Digital vs. Offset Printing: A Guide for Newbies

Your new print project has been beautifully designed and you're completely amped because now it's time to send it to the printer. But wait. Should you choose to go with digital or offset printing? The answer isn't as cut and dry as you might think. Both kinds of printing have their strengths, so it really comes down to what best suits your project and your budget.

Offset printing has been around for a very long time, and for a while it was the best way to print just about anything under the sun. It works by transferring ink from a plate to rubber rollers (aka blankets) that then rolling the ink onto the paper.

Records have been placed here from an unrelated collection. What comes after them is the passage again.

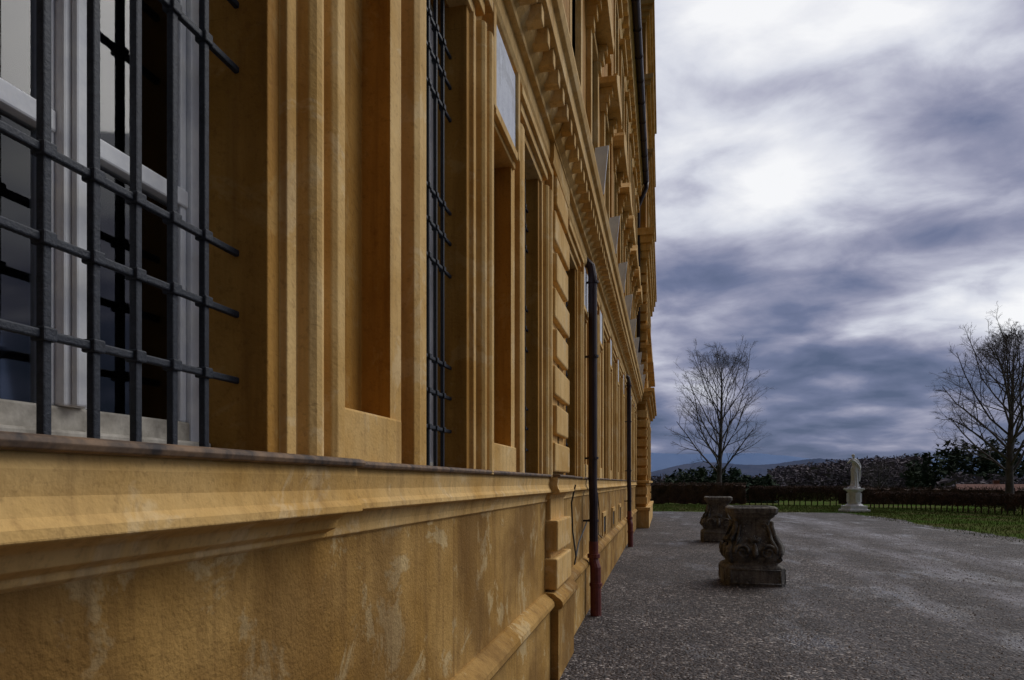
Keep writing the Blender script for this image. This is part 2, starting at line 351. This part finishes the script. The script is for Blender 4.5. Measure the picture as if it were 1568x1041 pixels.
R0,R1=END,END+9
a=Acc(); a.box(-12,-.62,R0,R1,.6,H+17.5); a.make('risalit_body',OCH,P)
a=Acc(); a.box(-12,-.50,R0-.14,R1+.1,0,.66); a.box(-12,-.46,R0-.18,R1+.14,.66,.78)
def cor(k,t,L,n=3):
    for i in range(n):
        f=i/max(1,n-1); LL=.60-(.60-L)*(f**.8); d=(.62-LL)
        a.box(-12,-LL,R0-d-.02*i,R1+d,H+k+t*i/n,H+k+t*(i+1)/n)
cor(-.1,.18,.50,2); cor(2.95,.55,.30,4); cor(4.9,.22,.42,2); cor(5.6,.25,.46,2); cor(8.1,1.3,.30,5); cor(11.8,.5,.32,4); cor(14.6,.5,.34,3); cor(17.2,.6,.30,4)
z=.9
while z<H+8:
    if not (H-.4<z<H+.05 or H+2.7<z<H+3.5): a.box(-1.0,-.575,R0-.045,R0+.55,z,z+.27); a.box(-1.0,-.58,R0+8.0,R0+8.9,z,z+.27)
    z+=.36
a.make('risalit_trim',OCHT,P,.012)
a=Acc()
for yy in (R0+1.6,R0+3.9,R0+6.2):
    for (z0,z1) in ((H+.1,H+2.3),(H+5.2,H+7.3),(H+9.7,H+11.2)): a.box(-.63,-.60,yy,yy+1,z0,z1)
a.make('risalit_windows',DARK,P)
a=Acc()
for yy in (R0+1.6,R0+3.9,R0+6.2):
    for (z0,z1) in ((H+.1,H+2.3),(H+5.2,H+7.3),(H+9.7,H+11.2)):
        a.box(-.63,-.56,yy-.12,yy,z0,z1+.12); a.box(-.63,-.56,yy+1,yy+1.12,z0,z1+.12); a.box(-.63,-.55,yy-.2,yy+1.2,z1+.12,z1+.24)
        a.box(-.63,-.585,yy+.46,yy+.54,z0,z1)
    a.box(-.63,-.36,yy-.3,yy+1.3,H+4.6,H+4.72)
a.make('risalit_window_frames',OCHT,P,.01)
a=Acc(); a.prism([(.35,17.8),(12,17.8),(10,21),(3,21)],lambda p:(-p[0],R0-.2,H+p[1]),lambda p:(-p[0],R1+.2,H+p[1])); a.make('risalit_roof',ROOF,P,recalc=True)

# ------------------------------------------------------------------ ground
def gh(x,y):
    r=max(0,min(1,(y-58)/50)); r2=max(0,min(1,(x-40)/50)); 
    return -3.2*max(r*r*(3-2*r),r2*r2*(3-2*r2))
xs=[-4000,-2000,-900,-400,-200,-100,-60,-30,-15]+list(range(-10,41,5))+list(range(46,101,6))+[130,200,400,900,2000,4000]
ys=[-400,-100,-40,-10]+list(range(0,61,6))+list(range(64,113,4))+[130,180,300,600,1200,2500,5000]
gv=[(x,y,gh(x,y)) for y in ys for x in xs]; nx=len(xs)
gf=[(j*nx+i,j*nx+i+1,(j+1)*nx+i+1,(j+1)*nx+i) for j in range(len(ys)-1) for i in range(nx-1)]
obj('ground',gv,gf,GRASS)
edge=[]
random.seed(3)
for i in range(0,120): edge.append((10.4+random.uniform(-.18,.18)+.25*math.sin(i*.31),-15+i*.47,.004))
for i in range(1,80): edge.append((10.4-i*.33,41.2+random.uniform(-.18,.18)+.3*math.sin(i*.23),.004))
edge+=[(-16,-15,.004)]
obj('gravel_yard',edge,[tuple(range(len(edge)))],GRAV)
rng=np.random.default_rng(5)
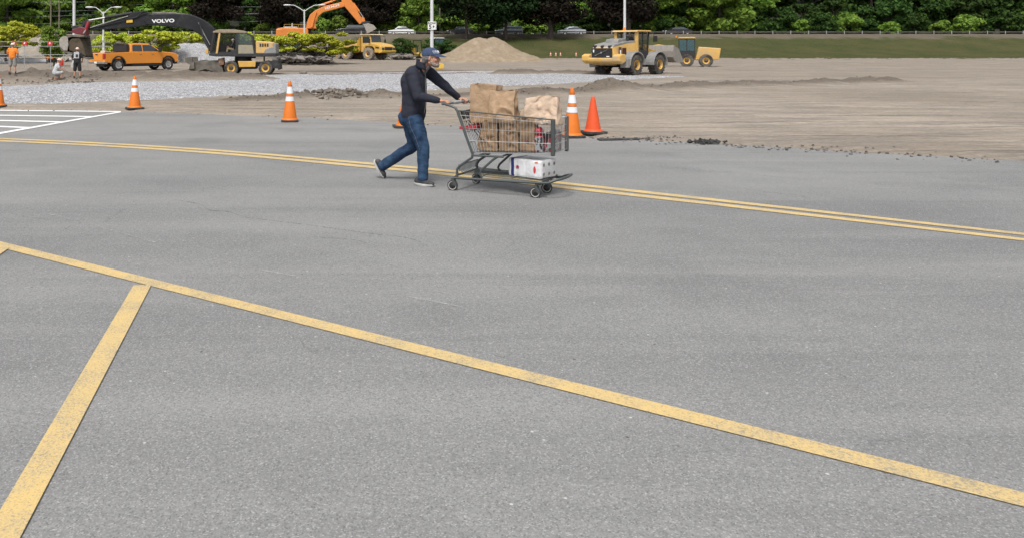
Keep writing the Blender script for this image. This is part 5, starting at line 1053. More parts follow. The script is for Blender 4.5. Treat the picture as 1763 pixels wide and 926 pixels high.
b.build('back_gate',CG,CART,smooth=60)
b=MB()
for k in range(15): v=-.25+k*.0357; b.tube([(.22,v,.463),(1.17,v*.86,.513)],.0025,5)
for k in range(9): u=.25+k*.112; b.tube([(u,-wv(u)+.02,zb_(u)),(u,wv(u)-.02,zb_(u))],.003,5)
b.build('basket_floor',CW_,CART,smooth=60)
# folding child seat with black slats and a red strap
b=MB()
for k in range(7): v=-.24+k*.08; b.obox((.075,v,.90),(.012,.05,.10),(0,-.38,0)); b.tube([(.12,v,.83),(.32,v,.62)],.006,5)
b.build('child_seat',BLK,CART); b=MB(); b.obox((.175,-.02,.755),(.13,.46,.045)); b.obox((.085,-.305,.755),(.05,.012,.035)); b.build('seat_strap',mat('red_strap',(.30,.02,.03),rough=.6),CART,bevel=.01)
# lower tray
b=MB()
for k in range(9): v=-.24+k*.06; b.tube([(.05,v,.235),(.09,v,.215),(1.08,v*.92,.200)],.0042,6)
for u in (.06,.35,.7,1.06): b.tube([(u,-.27,.207),(u,.27,.207)],.006,6)
b.tube([(.045,-.29,.31),(.045,.29,.31)],.006,6)
for k in range(16): v=-.27+k*.036; b.tube([(.045,v,.31),(.05,v,.235)],.005,5)
b.build('lower_tray',CG,CART,smooth=60)
def castor(u,v,rz,r=.0635):
    b=MB(); b.obox((0,.026,.11),(.035,.004,.10),(0,R(-25),0)); b.obox((0,-.026,.11),(.035,.004,.10),(0,R(-25),0)); b.obox((.02,0,.155),(.06,.056,.008)); b.cyl((.02,0,.15),(.02,0,.185),.014)
    o=b.build('castor_fork',CG,CART,bevel=.002); 
    b=MB(); b.lathe([(.040,-.014),(.055,-.015),(r,-.009),(r,.009),(.055,.015),(.040,.014)],(-.02,0,r),'y',28,closed=True); w_=b.build('wheel',CWR,o,smooth=40)
    b=MB(); b.lathe([(.041,-.0155),(.050,-.0165),(.050,.0165),(.041,.0155)],(-.02,0,r),'y',28,closed=True); b.build('light_ring',mat('grey_ring',(.36,.35,.33),rough=.5),w_,smooth=40)
    b=MB(); b.lathe([(.012,-.02),(.02,-.014),(.04,-.010),(.04,.010),(.02,.014),(.012,.02)],(-.02,0,r),'y',20,closed=True); b.cyl((-.02,-.03,r),(-.02,.03,r),.008); b.build('hub',BLK,w_,smooth=40)
    o.location=(u,v,0); o.rotation_euler=(0,0,rz); return o
castor(-.01,-.295,R(6)); castor(.03,.31,R(-14)); castor(.985,-.235,R(4)); castor(.99,.15,R(14))
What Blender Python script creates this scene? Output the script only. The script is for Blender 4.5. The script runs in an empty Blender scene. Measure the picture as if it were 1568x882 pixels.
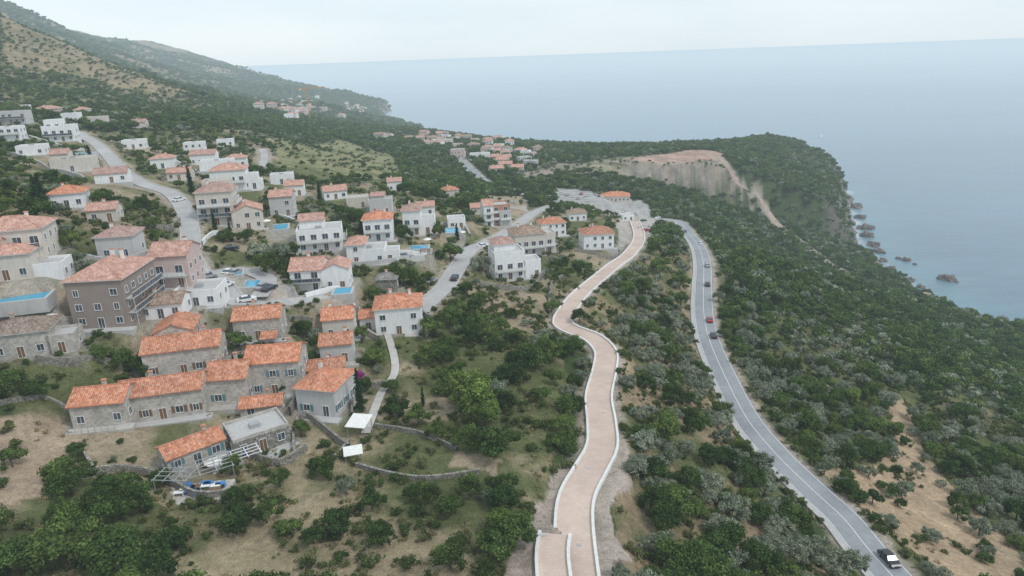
import bpy, math, random, time
import numpy as np
from mathutils import Vector, Matrix
T0=time.time()
rng=np.random.default_rng(7); random.seed(7)
sc=bpy.context.scene
# ---------------------------------------------------------------- drone camera axes: image pixels cast as rays to place things on terrain
pp=math.radians(18.86); rr=math.radians(2.1)
F=np.array([0,math.cos(pp),-math.sin(pp)]); R0=np.array([1.,0,0]); U0=np.array([0,math.sin(pp),math.cos(pp)])
R=R0*math.cos(rr)-U0*math.sin(rr); U=U0*math.cos(rr)+R0*math.sin(rr)
def ray(u,v): return F+R*((u-784)/1045.)+U*((441-v)/1045.)
def P(u,v,z):
    d=ray(u,v); t=(z-180.)/d[2]; return (d[0]*t,d[1]*t,z)
def D(u,v,t):
    d=ray(u,v); return (d[0]*t,d[1]*t,180+d[2]*t)
# ---------------------------------------------------------------- numpy noise
def h2(ix,iy,s):
    a=np.sin(ix*127.1+iy*311.7+s*74.7)*43758.5453
    return a-np.floor(a)
def vn(x,y,s=0):
    ix=np.floor(x); iy=np.floor(y); fx=x-ix; fy=y-iy
    fx=fx*fx*(3-2*fx); fy=fy*fy*(3-2*fy)
    a=h2(ix,iy,s); b=h2(ix+1,iy,s); c=h2(ix,iy+1,s); d=h2(ix+1,iy+1,s)
    return (a+(b-a)*fx)*(1-fy)+(c+(d-c)*fx)*fy
def fbm(x,y,s=0,o=4):
    r=0; a=.5; 
    for i in range(o):
        r=r+a*vn(x,y,s+i*3.1); x=x*2.03+11.3; y=y*2.03-7.7; a*=.5
    return r/(1-.5**o)
# ---------------------------------------------------------------- terrain control heights
C=[P(880,860,120),P(885,750,119),P(918,600,117),P(862,485,113),P(910,430,108),P(965,385,101),P(985,345,95),
 P(1390,895,95),P(1290,800,94),P(1185,693,93),P(1105,570,92),P(1077,470,91),P(1075,400,91),P(1050,352,91),
 P(930,320,92),P(830,300,92),P(745,280,93),P(700,243,93),
 P(250,650,121),P(390,612,121),P(290,575,126),P(170,500,133),P(610,515,119),P(490,450,125),P(590,400,125),P(590,367,127),
 P(640,358,126),P(780,427,113),P(915,380,99),P(340,343,134),P(290,390,135),P(50,400,145),P(25,550,131),P(50,700,124),P(0,882,126),
 P(450,750,120),P(400,882,120),P(650,700,118),P(700,560,117),P(1050,700,106),P(970,480,103),P(1040,830,108),P(800,500,115),P(700,420,120),
 P(1400,700,79),P(1550,650,66),P(1560,880,85),P(1300,550,72),P(1200,470,78),P(1150,400,83),P(1450,530,43),P(1568,560,32),P(1330,440,36),
 P(1250,385,60),P(1200,350,74),P(1150,290,82),P(1090,237,82),P(1000,290,89),P(1050,262,83),P(900,265,90),P(1200,250,70),P(1160,215,68),P(1240,300,62),P(1290,320,50),
 P(1215,203,65),P(1100,217,65),P(1000,220,62),P(920,225,56),P(830,217,67),P(750,205,68),P(700,203,66),
 P(730,225,84),P(640,215,84),P(500,230,110),P(600,260,105),P(450,200,118),P(330,265,138),P(350,200,138),P(200,270,141),P(150,215,146),
 P(90,215,145),P(100,180,150),P(20,185,156),P(90,260,145),P(0,300,150),P(250,170,150),D(0,130,550),D(200,140,700),
 D(0,32,800),D(100,70,850),D(180,99,900),D(240,128,950),D(340,155,1000),D(450,182,1100),D(540,190,1300),D(500,165,2000),D(400,152,1850),D(300,143,1600),
 D(560,150,2450),D(480,141,2500),D(420,131,2500),D(330,119,2400),D(250,111,2300),D(200,101,2250),D(160,84,2200),D(100,46,2100),D(30,12,2000),D(250,127,1500),D(150,106,1450),
 (-300,90,166),(-400,0,185),(-120,0,140),(0,0,123),(120,0,95),(250,0,50),(400,100,10),(400,300,8),(-700,300,255),(-1500,900,480),(-2600,2200,600),(-1500,3300,260),(-700,3400,30),(-2500,3600,300)]
C=np.array(C); cx,cy,cz=C[:,0],C[:,1],C[:,2]
S=1000.
def kern(d2): return np.sqrt(d2/S/S+.0006)
n=len(C)
A=np.zeros((n+3,n+3)); A[:n,:n]=kern((cx[:,None]-cx)**2+(cy[:,None]-cy)**2)-np.eye(n)*.004
A[:n,n]=1;A[:n,n+1]=cx/S;A[:n,n+2]=cy/S;A[n:,:n]=A[:n,n:].T
W=np.linalg.solve(A,np.concatenate([cz,[0,0,0]]))
def tps(x,y):
    o=W[n]+W[n+1]*x/S+W[n+2]*y/S
    for i in range(n): o=o+W[i]*kern((x-cx[i])**2+(y-cy[i])**2)
    return o
coast=[P(a,b,0)[:2] for a,b in [(1750,525),(1568,502),(1530,500),(1490,490),(1440,474),(1412,455),(1378,425),(1335,396),(1312,384),(1312,350),(1298,308),(1275,288),(1252,270)]]
coast+=[(405,1085),(330,1040),(270,990),(180,985),(115,1015),(40,1040),(-40,1170),(-110,1240)]
coast+=[P(a,b,0)[:2] for a,b in [(655,206),(635,200),(612,193),(590,186),(583,177),(603,169)]]
coast+=[(-520,2800),(-900,3150),(-2000,3600),(-7000,3900),(-7000,-900),(600,-900),(560,-200),(520,200)]
coast=np.array(coast)
def inpoly(x,y,pl):
    r=np.zeros(np.shape(x),bool); m=len(pl)
    for i in range(m):
        x0,y0=pl[i][0],pl[i][1]; x1,y1=pl[(i+1)%m][0],pl[(i+1)%m][1]
        if y0==y1: continue
        c=((y0>y)!=(y1>y))&(x<(x1-x0)*(y-y0)/(y1-y0)+x0)
        r^=c
    return r
def cdist(x,y):
    jx=x+(fbm(x/45,y/45,5,4)-.5)*30; jy=y+(fbm(x/45,y/45,9,4)-.5)*30
    d=np.full(np.shape(x),1e9); m=len(coast)
    for i in range(m):
        a=coast[i]; b=coast[(i+1)%m]; ab=b-a; t=np.clip(((jx-a[0])*ab[0]+(jy-a[1])*ab[1])/(ab@ab),0,1)
        d=np.minimum(d,np.hypot(jx-a[0]-t*ab[0],jy-a[1]-t*ab[1]))
    return np.where(inpoly(jx,jy,coast),d,-d)
def sstep(a,b,x):
    t=np.clip((x-a)/(b-a),0,1); return t*t*(3-2*t)
def base(x,y):
    x=np.asarray(x,float); y=np.asarray(y,float)
    h=tps(x,y); r=np.hypot(x,y)
    h=h+(fbm(x/38,y/38,1,4)-.5)*3.0*sstep(40,120,r)
    h=h+(fbm(x/230,y/230,2,5)-.5)*70*sstep(650,1500,r)*sstep(-100,-500,x)
    h=h+(fbm(x/90,y/90,3,4)-.5)*14*sstep(350,700,r)*sstep(200,420,np.abs(x)+(r>1100)*400)
    d=cdist(x,y)
    k=sstep(-2,30,d); k2=sstep(0,140,d)
    hd=sstep(590,660,y)
    h=np.maximum(h,2+k2*20)
    h=h*(.25*k2+.75*k)
    h=h+(fbm(x/9,y/9,15,3)-.5)*9*hd*sstep(0,12,d)*(1-sstep(25,60,d))
    h=np.minimum(h,1+.36*np.maximum(d,0)+400*hd)
    return np.where(d>0,h+.2,-np.minimum(25,-d*.35))
def G(u,v):
    d=ray(u,v); ts=np.geomspace(20,5000,900)
    z=180+d[2]*ts; h=base(d[0]*ts,d[1]*ts); k=np.argmax(z<h)
    if k==0: k=len(ts)-1
    a,b=ts[k-1],ts[k]
    tt=np.linspace(a,b,24); z=180+d[2]*tt; h=base(d[0]*tt,d[1]*tt); kk=np.argmax(z<h); t=tt[kk] if kk>0 else b
    x,y=d[0]*t,d[1]*t
    return np.array([x,y,float(base(np.array([x]),np.array([y]))[0])])
def GP(pl): return np.array([G(a,b) for a,b in pl])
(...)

Digital printing, on the other hand doesn't use plates to put ink on paper. In toner-based presses, toner is transferred to a plastic sheet, which then transfers the image to paper. Heat is used along with oil that sets the toner permanently on the paper. In inkjet systems, liquid ink is set on the paper by a print head that moves from side to side. UV light is used to make the ink permanent.

Offset Printing 

Since offset printing uses plates, every printing job requires its own unique plate. This means that the press has to be set up for each individual job, which takes time and adds an up front setup fee no matter how many pieces you need. If you need a large run (more than 500 - 1,000 pieces), offset printing is a great choice because your cost per piece goes down as the number of pieces you need increases. The price of setting up the plates folds into the lower price per piece.

Digital Printing

The quality of digital vs. offset printing is actually quite similar. This makes digital printing a great option if you only need a short run since there's no setup fee involved like there is with offset printing. Plus, the quality is still great. If you're printing less than 500 – 1,000 pieces, digital is a great option. If you need more than that, offset is a great way to go. Digital is also the only choice if your project has variable data like names, addresses or codes. This isn't possible with offset printing. However, digital printing has its own limitations. For example, digital printers don't use metallic ink, so offset printing would be recommended in cases like that.

If you're ever confused about what option is best for you, never fear. That's why we hook you up with an account manager who will make sure your options are clear and that you choose the best thing for your project. We would never let you wander through the world of printing alone.